*Task statement*. Please output exactly the lines of the material from the first through the line containing "rail_fence('pipe_rail_fence', 'long low", and nothing more.
__________________________________________________
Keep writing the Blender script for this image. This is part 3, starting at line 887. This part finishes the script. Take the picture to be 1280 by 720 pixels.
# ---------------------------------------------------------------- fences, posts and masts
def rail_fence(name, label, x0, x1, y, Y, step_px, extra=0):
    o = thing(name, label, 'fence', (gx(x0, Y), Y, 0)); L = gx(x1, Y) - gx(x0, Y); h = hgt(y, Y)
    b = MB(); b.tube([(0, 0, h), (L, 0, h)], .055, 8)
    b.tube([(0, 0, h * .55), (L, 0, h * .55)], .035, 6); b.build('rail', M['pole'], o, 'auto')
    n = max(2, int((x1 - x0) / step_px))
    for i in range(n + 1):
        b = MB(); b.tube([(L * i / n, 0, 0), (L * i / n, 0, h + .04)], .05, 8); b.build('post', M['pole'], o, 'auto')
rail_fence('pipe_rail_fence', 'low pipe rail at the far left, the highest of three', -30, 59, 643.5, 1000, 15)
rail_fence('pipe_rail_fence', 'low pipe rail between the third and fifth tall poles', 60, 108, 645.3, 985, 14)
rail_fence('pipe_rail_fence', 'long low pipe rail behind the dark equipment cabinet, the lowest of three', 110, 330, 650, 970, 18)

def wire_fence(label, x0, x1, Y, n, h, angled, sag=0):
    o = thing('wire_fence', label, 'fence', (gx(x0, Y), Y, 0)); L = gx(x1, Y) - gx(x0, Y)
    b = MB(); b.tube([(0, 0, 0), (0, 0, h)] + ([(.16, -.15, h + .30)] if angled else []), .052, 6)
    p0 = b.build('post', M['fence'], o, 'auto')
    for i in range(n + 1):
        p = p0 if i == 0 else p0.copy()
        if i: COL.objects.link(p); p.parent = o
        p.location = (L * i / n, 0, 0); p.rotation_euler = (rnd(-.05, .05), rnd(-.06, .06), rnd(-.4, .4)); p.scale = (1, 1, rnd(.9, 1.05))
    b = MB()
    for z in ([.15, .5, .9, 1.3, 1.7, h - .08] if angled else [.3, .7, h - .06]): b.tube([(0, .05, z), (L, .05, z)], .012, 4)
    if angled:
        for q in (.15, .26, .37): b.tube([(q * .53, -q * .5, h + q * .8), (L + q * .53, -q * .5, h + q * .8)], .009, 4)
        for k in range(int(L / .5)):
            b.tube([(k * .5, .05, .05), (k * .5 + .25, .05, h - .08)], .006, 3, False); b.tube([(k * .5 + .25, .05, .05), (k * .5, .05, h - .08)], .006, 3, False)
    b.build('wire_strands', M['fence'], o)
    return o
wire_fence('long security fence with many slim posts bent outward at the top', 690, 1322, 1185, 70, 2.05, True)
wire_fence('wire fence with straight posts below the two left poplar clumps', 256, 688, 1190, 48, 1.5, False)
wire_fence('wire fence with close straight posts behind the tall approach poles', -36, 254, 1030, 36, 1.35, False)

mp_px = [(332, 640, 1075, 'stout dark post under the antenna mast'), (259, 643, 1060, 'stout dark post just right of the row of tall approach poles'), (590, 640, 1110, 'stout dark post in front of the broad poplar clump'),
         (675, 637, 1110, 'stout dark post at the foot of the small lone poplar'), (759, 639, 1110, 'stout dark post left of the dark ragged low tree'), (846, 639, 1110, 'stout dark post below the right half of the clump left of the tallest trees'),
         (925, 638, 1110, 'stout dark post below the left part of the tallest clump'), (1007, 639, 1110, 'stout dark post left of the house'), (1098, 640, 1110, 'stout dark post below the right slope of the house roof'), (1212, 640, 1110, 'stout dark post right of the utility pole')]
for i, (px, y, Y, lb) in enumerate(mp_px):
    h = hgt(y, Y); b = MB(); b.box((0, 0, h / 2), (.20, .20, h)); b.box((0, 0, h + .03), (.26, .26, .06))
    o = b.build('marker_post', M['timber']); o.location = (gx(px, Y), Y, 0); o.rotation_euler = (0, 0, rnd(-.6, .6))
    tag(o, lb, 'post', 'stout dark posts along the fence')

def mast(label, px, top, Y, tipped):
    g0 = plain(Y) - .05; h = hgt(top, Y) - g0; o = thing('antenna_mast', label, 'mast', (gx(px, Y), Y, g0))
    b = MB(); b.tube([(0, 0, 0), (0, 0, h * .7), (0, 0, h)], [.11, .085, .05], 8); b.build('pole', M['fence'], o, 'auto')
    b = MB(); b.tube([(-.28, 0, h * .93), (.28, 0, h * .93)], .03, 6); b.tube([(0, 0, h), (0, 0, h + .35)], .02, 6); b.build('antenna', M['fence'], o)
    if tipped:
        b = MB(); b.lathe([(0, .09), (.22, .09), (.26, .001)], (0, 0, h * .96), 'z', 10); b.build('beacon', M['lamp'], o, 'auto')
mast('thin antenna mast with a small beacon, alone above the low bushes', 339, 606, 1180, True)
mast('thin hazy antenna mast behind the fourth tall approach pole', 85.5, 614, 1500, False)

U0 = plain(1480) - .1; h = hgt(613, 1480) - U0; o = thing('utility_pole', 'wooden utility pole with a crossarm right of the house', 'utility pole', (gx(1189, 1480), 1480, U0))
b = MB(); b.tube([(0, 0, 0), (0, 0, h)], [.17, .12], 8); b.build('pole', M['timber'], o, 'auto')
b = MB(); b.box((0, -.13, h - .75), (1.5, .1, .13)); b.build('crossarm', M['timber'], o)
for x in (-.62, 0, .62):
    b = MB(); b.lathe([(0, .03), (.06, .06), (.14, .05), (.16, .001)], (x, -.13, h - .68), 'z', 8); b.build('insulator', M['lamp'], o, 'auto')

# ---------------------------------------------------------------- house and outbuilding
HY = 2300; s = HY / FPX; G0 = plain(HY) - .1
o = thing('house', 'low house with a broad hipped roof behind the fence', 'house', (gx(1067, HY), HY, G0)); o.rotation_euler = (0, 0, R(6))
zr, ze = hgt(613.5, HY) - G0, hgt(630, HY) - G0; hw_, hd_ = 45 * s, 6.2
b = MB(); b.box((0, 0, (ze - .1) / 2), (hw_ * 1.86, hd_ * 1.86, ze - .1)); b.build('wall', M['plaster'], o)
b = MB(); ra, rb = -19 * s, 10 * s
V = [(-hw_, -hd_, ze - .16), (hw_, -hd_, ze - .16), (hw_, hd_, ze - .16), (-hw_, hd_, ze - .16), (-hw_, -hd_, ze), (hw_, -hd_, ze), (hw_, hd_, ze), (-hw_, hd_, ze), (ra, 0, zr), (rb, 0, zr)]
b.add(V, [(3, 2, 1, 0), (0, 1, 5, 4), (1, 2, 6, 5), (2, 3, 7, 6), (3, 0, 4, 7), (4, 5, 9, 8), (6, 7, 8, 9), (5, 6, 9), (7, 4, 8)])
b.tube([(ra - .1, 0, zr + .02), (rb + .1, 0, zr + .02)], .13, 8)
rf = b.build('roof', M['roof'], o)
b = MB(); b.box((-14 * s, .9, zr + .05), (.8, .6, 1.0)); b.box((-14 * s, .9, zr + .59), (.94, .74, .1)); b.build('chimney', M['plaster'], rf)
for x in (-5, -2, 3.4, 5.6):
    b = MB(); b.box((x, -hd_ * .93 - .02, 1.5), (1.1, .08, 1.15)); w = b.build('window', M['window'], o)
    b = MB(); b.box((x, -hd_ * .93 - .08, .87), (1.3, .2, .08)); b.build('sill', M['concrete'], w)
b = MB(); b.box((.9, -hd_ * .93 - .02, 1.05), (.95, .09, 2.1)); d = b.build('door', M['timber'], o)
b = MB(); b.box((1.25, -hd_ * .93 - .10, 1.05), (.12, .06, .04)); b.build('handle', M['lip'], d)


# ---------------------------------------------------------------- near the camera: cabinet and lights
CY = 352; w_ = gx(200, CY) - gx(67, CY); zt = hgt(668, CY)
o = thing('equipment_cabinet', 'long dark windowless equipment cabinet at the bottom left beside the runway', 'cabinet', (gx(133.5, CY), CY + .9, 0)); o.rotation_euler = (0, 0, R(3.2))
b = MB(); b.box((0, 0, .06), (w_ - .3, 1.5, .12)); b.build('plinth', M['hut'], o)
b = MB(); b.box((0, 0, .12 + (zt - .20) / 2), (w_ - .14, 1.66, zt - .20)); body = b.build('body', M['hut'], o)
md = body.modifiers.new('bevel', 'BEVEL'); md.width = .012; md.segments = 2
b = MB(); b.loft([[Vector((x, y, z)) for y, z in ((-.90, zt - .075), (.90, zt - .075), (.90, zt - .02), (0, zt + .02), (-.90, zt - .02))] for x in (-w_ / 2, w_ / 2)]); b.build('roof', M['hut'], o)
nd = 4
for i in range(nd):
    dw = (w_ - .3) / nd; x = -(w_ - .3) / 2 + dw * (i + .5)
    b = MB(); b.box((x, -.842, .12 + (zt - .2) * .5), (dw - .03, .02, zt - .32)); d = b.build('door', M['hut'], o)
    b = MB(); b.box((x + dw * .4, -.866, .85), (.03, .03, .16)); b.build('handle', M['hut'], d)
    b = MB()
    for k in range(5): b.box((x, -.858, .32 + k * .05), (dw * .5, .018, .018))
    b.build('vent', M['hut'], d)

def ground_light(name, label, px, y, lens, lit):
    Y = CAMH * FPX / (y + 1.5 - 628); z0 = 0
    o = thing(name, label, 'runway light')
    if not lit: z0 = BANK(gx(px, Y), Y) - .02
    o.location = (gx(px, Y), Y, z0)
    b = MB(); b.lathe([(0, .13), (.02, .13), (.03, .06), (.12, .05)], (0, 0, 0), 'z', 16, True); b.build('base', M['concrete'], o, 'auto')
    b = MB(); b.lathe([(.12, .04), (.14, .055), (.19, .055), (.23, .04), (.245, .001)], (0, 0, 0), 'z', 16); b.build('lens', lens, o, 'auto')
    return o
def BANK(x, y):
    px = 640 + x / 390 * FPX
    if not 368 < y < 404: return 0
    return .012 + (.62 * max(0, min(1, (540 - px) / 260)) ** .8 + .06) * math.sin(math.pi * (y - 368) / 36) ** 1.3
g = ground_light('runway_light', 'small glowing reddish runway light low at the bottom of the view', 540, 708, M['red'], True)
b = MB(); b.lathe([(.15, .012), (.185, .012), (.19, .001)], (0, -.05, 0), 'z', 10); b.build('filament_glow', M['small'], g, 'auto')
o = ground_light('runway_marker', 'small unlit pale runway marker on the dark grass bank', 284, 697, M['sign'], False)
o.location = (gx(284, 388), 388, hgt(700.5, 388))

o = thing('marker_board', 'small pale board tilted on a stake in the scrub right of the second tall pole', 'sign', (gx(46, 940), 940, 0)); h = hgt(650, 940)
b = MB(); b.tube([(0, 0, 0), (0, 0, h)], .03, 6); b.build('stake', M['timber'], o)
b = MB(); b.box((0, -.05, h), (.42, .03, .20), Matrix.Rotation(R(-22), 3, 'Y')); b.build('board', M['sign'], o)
__________________________________________________
*Response to this task*.
Keep writing the Blender script for this image. This is part 3, starting at line 887. This part finishes the script. Take the picture to be 1280 by 720 pixels.
# ---------------------------------------------------------------- fences, posts and masts
def rail_fence(name, label, x0, x1, y, Y, step_px, extra=0):
    o = thing(name, label, 'fence', (gx(x0, Y), Y, 0)); L = gx(x1, Y) - gx(x0, Y); h = hgt(y, Y)
    b = MB(); b.tube([(0, 0, h), (L, 0, h)], .055, 8)
    b.tube([(0, 0, h * .55), (L, 0, h * .55)], .035, 6); b.build('rail', M['pole'], o, 'auto')
    n = max(2, int((x1 - x0) / step_px))
    for i in range(n + 1):
        b = MB(); b.tube([(L * i / n, 0, 0), (L * i / n, 0, h + .04)], .05, 8); b.build('post', M['pole'], o, 'auto')
rail_fence('pipe_rail_fence', 'low pipe rail at the far left, the highest of three', -30, 59, 643.5, 1000, 15)
rail_fence('pipe_rail_fence', 'low pipe rail between the third and fifth tall poles', 60, 108, 645.3, 985, 14)
rail_fence('pipe_rail_fence', 'long low pipe rail behind the dark equipment cabinet, the lowest of three', 110, 330, 650, 970, 18)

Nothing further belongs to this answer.